Tom Sutcliffe, The Independent, 28th June 2010

The IT Crowd 4.1 review

"Jen The Fredo" wasn't an especially strong start, but it was amusing at times.

Dan Owen, Dan's Media Digest, 27th June 2010

The IT Crowd review

The IT Crowd was back on Channel 4 on Friday, and I'm not entirely sure if that's a good thing or not. Isn't it just a bit... over?

Unreality TV, 27th June 2010

The BAFTA winning sitcom returns for a fourth series with Jen applying for the post of entertainments manager in the misogynist world of Reynholm Industries. Expect the usual nerdish banter, a great little Godfather skit and the best Dungeons and Dragons sketch we've seen in a while. It's not the series' finest hour, but it's nice to have the gang back nonetheless.

Sky, 25th June 2010

Graham Linehan's brilliant celebration of all things nerdy reaches its fourth series, and as Moss details to Jen the intricacies of Dungeons & Dragons she realises that she would really like to get another job. Roy is heartbroken after becoming, as Moss describes him, Dumpo, the elephant that got dumped. As ever, Moss gets all the best lines. But Matt Berry shines as the ultra-sexist boss Renham, who admits to a group of feminists that nobody could mistake him for Gok Wan. This may not be sophisticated comedy, but it's still hilarious.

Will Hodgkinson, The Guardian, 25th June 2010

A welcome return for the Bafta-winning sitcom set in a corporation's dingy computer department. This is the start of series four. Many would have wielded the axe after a patchy debut run.

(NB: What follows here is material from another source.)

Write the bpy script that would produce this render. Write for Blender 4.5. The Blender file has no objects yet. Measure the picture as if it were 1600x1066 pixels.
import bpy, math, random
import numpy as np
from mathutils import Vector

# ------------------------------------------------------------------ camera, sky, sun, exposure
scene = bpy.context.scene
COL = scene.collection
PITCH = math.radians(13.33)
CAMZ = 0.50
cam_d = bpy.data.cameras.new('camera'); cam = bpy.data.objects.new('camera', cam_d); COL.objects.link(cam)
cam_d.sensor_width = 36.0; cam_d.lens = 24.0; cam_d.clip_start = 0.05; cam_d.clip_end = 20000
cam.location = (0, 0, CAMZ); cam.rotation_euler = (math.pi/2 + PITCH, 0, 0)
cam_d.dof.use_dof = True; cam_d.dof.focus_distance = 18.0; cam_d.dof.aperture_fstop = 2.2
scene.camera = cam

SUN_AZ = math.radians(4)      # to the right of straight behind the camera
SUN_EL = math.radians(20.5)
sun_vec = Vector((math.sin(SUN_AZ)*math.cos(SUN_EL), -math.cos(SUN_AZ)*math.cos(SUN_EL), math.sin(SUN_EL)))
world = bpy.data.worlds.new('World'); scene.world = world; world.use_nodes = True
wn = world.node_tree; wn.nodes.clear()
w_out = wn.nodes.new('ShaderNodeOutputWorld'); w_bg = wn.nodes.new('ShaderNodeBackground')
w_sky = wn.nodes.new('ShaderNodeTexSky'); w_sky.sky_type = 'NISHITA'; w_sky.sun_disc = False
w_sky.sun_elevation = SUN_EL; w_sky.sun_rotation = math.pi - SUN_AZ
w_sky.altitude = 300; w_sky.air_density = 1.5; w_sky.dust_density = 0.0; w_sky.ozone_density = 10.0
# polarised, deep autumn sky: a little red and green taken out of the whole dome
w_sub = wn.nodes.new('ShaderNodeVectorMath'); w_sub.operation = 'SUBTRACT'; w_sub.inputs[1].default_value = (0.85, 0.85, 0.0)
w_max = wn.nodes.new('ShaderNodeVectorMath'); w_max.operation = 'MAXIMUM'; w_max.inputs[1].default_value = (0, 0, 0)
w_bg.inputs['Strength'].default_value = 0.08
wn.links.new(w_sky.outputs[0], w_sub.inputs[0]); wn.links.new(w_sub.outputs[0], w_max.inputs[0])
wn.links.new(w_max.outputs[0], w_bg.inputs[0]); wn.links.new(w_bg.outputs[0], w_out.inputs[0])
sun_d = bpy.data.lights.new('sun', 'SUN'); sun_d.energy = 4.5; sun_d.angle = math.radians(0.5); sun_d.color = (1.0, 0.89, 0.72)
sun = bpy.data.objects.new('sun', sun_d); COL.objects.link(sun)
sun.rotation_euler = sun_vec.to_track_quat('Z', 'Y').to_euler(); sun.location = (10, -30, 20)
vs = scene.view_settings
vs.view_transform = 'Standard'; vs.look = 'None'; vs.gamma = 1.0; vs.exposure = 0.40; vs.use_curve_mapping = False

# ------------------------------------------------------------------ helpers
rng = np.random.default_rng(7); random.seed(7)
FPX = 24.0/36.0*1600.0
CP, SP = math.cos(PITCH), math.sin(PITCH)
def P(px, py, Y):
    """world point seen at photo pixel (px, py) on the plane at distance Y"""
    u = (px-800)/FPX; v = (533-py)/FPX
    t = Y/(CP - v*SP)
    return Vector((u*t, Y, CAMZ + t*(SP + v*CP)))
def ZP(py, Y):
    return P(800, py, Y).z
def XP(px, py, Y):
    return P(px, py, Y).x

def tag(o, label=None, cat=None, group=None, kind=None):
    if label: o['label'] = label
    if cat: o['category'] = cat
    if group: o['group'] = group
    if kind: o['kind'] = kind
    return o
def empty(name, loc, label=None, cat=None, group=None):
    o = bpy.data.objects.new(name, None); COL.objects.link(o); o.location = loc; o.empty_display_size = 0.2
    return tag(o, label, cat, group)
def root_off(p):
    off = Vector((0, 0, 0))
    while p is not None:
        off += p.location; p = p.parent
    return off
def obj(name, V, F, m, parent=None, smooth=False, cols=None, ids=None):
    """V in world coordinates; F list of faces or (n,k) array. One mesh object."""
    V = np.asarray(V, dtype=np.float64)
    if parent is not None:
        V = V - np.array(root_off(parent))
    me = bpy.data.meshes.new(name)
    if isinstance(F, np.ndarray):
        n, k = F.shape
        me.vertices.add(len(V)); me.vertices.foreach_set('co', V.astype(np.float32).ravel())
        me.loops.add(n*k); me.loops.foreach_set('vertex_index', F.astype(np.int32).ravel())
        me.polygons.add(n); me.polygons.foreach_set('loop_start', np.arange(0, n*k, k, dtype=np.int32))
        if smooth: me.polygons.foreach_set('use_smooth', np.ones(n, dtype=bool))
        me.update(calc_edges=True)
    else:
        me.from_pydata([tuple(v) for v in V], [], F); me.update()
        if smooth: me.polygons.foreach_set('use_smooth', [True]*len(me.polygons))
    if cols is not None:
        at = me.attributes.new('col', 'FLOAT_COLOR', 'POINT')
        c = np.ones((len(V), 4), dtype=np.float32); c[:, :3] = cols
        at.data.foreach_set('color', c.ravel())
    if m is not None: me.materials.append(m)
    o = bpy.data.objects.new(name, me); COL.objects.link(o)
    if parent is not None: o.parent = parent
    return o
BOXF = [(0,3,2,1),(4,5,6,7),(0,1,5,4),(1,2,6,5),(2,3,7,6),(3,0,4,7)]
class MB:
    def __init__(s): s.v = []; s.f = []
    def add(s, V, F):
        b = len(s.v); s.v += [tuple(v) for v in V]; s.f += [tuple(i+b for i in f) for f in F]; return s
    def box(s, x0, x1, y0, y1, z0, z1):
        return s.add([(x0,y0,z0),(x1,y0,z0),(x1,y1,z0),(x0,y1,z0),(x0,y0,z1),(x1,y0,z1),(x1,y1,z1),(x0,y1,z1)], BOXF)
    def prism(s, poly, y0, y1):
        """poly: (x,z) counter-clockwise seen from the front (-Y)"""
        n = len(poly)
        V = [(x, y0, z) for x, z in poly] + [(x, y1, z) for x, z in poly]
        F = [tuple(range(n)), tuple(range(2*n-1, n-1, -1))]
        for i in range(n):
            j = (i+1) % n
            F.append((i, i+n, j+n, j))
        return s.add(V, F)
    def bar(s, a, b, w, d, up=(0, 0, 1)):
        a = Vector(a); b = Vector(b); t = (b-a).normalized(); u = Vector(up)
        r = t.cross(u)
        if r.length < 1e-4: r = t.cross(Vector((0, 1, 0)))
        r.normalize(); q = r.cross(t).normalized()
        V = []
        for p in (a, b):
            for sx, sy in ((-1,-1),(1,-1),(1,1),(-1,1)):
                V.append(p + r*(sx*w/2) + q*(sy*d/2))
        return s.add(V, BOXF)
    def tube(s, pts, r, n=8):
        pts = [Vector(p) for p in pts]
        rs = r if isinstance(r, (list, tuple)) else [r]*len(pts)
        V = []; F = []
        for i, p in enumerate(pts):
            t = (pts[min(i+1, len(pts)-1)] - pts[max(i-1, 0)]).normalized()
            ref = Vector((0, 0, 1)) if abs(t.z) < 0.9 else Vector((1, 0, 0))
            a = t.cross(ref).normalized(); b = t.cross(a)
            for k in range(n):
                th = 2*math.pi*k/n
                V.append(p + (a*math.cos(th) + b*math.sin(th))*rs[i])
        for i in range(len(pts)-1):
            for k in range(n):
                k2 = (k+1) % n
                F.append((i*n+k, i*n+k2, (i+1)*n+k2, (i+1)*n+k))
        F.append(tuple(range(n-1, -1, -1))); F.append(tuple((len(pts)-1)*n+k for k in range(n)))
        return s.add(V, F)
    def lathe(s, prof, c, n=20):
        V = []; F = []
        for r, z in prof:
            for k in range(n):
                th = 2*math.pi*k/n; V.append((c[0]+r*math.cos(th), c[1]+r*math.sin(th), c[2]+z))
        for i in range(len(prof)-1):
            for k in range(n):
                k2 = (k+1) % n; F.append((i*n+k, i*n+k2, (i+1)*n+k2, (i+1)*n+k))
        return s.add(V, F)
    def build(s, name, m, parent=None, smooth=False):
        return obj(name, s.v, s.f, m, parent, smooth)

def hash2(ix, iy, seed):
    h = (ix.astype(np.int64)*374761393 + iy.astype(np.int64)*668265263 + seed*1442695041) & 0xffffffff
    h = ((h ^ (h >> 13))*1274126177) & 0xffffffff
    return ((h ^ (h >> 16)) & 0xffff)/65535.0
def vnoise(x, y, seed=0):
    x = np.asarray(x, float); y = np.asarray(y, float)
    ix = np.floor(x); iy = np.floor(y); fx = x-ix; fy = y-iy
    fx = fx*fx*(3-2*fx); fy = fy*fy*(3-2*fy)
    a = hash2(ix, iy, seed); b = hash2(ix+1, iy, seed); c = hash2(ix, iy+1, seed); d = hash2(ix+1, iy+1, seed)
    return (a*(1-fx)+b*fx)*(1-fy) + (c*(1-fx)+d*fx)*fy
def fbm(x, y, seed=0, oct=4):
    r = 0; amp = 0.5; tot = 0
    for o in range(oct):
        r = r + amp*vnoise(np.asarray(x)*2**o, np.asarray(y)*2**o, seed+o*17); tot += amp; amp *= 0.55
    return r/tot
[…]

The show's stay of execution was largely down to affection for writer/director Graham Linehan - the man behind Father Ted and Black Books, Chris Morris collaborator and recipient of comedy's Ronnie Barker Award last year. His creation is now worthy of those credentials, going from strength to strength. Tonight's opening episode is entitled Jen the Fredo, after the weak Corleone brother in The Godfather, and is crammed with knowing nods to the revered Mafia movie. Desperate to escape IT, Jen (Katherine Parkinson) is made Entertainments Manager by unreconstructed boss Douglas (Matt Berry) - a man given to pronouncements such as, "I like my women how I like my toast. Hot and consumable with butter." Jen's new job means showing braying businessmen a good time - and a theatre trip to The Vagina Monologues isn't quite the ticket. Back in the bunker, geeky Moss (Richard Ayoade) is devising Dungeons & Dragons-style role-play games and heartbroken Roy (Chris O'Dowd) keeps weepily guzzling white wine at his desk. All these plot strands come together ingeniously. Most laughs come from Berry and Ayoade's more cartoonish characters, but Linehan isn't too proud to write in the odd pratfall and it's so well-acted, one scene is genuinely touching, despite its silliness.

Michael Hogan, The Telegraph, 25th June 2010

The best theme tune on TV blasts us back into the basement of the Reynholm Industries tower for series four of the comedy they might have called Take Me to the Geek. Our favourite IT support team is out of sorts. Roy (Chris O'Dowd) is getting over a relationship break-up and gazing at photographs of himself with his former beloved - a waste of time, since he's electronically blotted her out of them all. Jen (Katherine Parkinson) has applied for the job of company ents officer, even though everyone tells her sternly, "It's not for you." And Moss (Richard Ayoade) is fine-tuning a role-play fantasy game that requires a 20-sided dice. It's good to have the trio back, even though tonight's episode doesn't show the series at its demented best: this is a sitcom that's lovable even when it isn't hilarious.